### Goal
Retype the opening lines of the data exactly, stopping after the line that contains "COL = SC.collection". Skip every picture.
....
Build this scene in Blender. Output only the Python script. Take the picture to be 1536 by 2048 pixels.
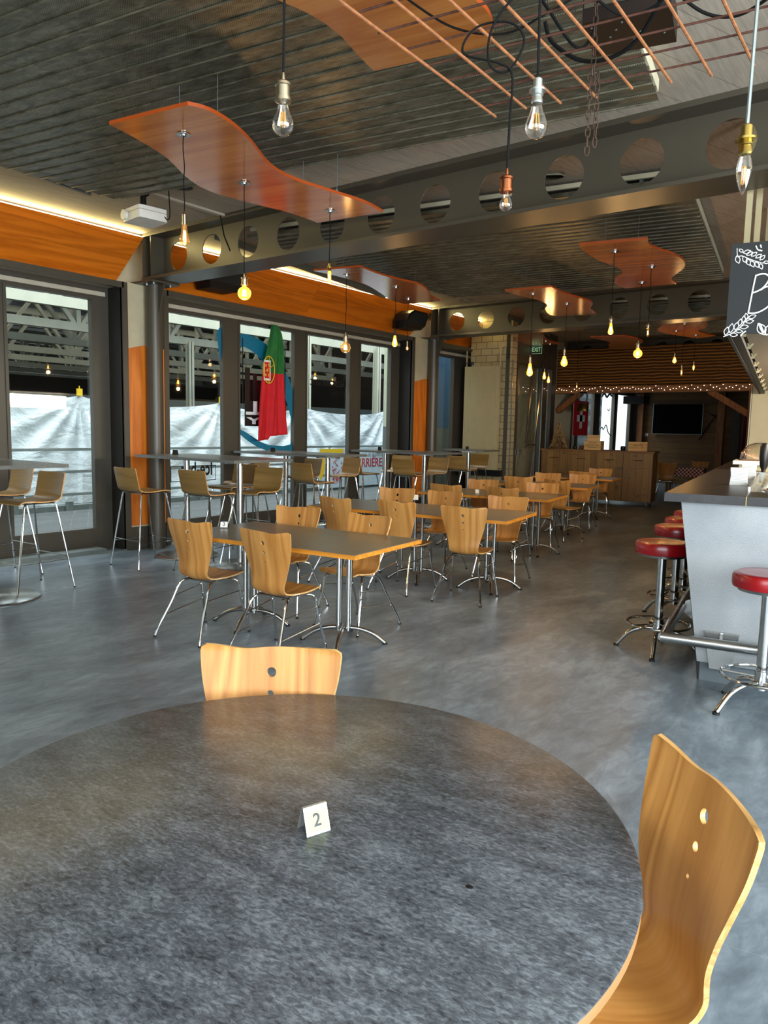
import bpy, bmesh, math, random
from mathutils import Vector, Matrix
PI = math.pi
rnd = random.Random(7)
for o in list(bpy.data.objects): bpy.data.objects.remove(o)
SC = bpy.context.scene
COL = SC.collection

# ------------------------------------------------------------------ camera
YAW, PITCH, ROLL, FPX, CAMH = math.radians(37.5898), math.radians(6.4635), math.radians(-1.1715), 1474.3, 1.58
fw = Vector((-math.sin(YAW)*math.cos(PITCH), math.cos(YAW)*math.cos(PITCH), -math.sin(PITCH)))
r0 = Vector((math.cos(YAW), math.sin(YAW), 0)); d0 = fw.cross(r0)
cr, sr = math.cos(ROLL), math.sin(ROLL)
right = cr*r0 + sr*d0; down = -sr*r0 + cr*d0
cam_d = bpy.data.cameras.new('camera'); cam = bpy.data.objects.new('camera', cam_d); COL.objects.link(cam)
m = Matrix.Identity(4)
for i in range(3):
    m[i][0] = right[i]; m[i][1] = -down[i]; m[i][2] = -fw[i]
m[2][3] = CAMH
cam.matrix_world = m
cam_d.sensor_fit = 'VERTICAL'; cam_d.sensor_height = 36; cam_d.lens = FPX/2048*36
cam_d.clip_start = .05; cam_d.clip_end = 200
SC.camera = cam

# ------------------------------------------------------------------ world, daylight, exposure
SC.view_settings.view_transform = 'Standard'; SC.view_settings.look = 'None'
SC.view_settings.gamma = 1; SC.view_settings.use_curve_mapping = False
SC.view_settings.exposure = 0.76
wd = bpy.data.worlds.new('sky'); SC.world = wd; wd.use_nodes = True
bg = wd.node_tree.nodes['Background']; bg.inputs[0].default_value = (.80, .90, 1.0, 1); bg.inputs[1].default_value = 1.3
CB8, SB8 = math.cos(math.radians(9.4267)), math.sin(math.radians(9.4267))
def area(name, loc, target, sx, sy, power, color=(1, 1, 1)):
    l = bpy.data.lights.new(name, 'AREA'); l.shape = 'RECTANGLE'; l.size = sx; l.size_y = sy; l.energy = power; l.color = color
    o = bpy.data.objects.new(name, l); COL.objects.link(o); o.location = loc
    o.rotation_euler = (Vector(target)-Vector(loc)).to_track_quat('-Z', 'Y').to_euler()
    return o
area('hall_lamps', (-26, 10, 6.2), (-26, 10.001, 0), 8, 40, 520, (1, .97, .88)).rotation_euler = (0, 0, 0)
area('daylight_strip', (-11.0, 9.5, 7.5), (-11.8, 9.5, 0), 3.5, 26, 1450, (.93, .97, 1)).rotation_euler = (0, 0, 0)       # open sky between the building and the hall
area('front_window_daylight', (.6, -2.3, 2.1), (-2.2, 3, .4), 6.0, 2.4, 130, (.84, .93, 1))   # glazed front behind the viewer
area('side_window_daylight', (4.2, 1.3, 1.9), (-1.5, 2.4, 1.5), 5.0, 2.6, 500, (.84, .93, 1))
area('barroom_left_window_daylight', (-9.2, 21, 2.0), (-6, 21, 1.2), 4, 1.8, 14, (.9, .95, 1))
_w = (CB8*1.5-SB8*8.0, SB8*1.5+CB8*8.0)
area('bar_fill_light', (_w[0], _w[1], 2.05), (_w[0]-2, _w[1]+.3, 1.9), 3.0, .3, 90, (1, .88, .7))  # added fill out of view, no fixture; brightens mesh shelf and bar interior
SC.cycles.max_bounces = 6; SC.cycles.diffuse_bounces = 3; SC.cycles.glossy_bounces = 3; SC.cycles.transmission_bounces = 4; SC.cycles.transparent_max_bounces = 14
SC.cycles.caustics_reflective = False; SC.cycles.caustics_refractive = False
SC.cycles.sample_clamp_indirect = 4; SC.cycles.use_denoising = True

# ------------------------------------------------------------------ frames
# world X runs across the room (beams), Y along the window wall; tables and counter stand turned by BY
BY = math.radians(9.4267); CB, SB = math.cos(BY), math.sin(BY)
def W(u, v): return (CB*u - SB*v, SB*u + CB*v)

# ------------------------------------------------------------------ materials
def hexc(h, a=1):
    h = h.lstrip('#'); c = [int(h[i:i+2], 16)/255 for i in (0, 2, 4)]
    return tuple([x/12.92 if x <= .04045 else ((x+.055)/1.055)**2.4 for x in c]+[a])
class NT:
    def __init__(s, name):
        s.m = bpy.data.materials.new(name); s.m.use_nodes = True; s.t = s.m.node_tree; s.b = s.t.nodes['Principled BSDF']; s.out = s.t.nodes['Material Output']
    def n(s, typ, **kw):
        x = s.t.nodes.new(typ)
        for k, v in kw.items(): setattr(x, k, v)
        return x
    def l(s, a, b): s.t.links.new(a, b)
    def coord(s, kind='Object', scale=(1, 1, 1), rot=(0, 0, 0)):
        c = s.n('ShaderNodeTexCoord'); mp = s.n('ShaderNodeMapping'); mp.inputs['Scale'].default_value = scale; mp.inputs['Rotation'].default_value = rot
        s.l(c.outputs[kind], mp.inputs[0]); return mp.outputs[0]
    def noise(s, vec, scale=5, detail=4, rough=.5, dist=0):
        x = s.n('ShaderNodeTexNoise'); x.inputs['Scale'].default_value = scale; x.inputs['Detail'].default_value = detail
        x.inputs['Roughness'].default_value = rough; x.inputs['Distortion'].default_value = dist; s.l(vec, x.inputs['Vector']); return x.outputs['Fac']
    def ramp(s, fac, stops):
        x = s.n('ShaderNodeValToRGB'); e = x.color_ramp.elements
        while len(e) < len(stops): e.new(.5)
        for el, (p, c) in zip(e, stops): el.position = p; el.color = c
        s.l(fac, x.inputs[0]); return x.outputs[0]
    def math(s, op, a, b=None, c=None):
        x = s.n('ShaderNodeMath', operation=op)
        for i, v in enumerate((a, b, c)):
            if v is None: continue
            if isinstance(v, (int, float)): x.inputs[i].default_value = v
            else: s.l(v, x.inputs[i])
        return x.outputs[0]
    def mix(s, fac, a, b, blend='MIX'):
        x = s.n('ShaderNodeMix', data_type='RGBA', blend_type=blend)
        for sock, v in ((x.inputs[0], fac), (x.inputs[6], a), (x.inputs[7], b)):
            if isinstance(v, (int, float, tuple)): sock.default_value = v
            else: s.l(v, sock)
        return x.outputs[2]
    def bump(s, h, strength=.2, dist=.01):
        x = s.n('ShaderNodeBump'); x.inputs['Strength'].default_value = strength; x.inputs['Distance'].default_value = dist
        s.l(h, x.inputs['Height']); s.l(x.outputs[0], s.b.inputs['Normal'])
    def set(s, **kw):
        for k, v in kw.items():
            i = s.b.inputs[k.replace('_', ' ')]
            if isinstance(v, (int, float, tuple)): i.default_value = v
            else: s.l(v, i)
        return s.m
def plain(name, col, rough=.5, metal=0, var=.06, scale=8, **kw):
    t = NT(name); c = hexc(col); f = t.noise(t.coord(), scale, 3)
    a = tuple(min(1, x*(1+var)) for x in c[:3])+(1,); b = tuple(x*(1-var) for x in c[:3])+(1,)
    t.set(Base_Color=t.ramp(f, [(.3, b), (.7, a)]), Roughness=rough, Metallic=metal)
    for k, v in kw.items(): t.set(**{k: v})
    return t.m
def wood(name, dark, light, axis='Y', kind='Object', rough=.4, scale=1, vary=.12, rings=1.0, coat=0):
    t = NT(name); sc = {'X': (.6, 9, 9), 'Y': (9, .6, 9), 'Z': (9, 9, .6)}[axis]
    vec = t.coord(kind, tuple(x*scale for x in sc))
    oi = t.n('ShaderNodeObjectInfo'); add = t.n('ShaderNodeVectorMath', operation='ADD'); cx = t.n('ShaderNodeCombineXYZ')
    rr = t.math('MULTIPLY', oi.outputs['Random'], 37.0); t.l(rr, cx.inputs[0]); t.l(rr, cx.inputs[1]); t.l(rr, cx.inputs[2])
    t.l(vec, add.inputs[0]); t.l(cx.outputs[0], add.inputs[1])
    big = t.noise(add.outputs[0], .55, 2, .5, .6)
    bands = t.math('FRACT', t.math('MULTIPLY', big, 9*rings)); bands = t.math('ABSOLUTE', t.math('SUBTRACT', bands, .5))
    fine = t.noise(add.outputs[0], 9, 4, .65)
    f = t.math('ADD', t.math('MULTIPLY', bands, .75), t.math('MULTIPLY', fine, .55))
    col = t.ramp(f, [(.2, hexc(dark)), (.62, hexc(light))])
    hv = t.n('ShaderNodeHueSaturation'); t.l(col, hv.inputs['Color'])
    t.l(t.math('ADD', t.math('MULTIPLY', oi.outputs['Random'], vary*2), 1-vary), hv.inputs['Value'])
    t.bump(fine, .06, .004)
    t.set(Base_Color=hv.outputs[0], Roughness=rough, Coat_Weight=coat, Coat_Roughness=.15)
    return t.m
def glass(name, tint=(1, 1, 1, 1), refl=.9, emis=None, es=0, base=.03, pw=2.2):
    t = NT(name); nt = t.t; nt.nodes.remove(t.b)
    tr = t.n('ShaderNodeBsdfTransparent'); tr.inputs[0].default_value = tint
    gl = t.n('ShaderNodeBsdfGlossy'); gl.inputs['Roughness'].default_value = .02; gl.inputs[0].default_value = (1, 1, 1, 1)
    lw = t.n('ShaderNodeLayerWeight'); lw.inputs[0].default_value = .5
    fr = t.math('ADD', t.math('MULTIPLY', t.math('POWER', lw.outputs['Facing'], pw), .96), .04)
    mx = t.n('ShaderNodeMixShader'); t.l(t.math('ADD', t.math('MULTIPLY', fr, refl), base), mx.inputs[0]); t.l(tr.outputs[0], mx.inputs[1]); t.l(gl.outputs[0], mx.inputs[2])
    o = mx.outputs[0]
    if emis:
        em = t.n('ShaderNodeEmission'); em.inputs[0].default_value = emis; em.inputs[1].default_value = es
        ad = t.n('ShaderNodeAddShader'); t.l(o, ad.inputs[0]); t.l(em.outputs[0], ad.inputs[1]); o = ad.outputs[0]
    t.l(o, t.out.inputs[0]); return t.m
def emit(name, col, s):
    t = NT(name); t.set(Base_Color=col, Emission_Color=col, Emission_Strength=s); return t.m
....
### Exercise solution
Build this scene in Blender. Output only the Python script. Take the picture to be 1536 by 2048 pixels.
import bpy, bmesh, math, random
from mathutils import Vector, Matrix
PI = math.pi
rnd = random.Random(7)
for o in list(bpy.data.objects): bpy.data.objects.remove(o)
SC = bpy.context.scene
COL = SC.collection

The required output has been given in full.